I am finding that I do not like talking about people behind their back. I am happier now that I do not indulge in occasional gossip. Whenever I catch myself slipping into the same pattern I gently bring myself back without much effort. I really enjoy speaking positively about people.

I had several occasions today and yesterday where some people really frustrated me. It is those times that I usually go to my friends and complain and grumble about these people. Even though I was frustrated but the thought of speaking ill of these people started to depress me even more. So, I did not tell anyone about it and just carried on and with in a short while I was in pleasant mood again.
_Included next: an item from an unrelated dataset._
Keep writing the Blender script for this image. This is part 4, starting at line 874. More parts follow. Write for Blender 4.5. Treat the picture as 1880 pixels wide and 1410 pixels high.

Not only that, I actually felt even better knowing that I did not let this affect me. When someone makes you angry, they have control over you so this way I maintained control.

It is hard to explain but it feels awesome not gossiping. If others gossip, I gently nod without contributing. If I can, I put in a positive word here or there. “I can understand, they’re under a lot of stress.. it’s ok” and so on. I am not just saying these things, I actually feel them.

All in all this challenge is teaching me a lot. Life is a joy without talking about people behind their back! You feel a lot happier through out the day. When you speak positively about others, it in turn affects your self esteem. You tend to stop doubting yourself and start seeing positive aspects in yourself as well.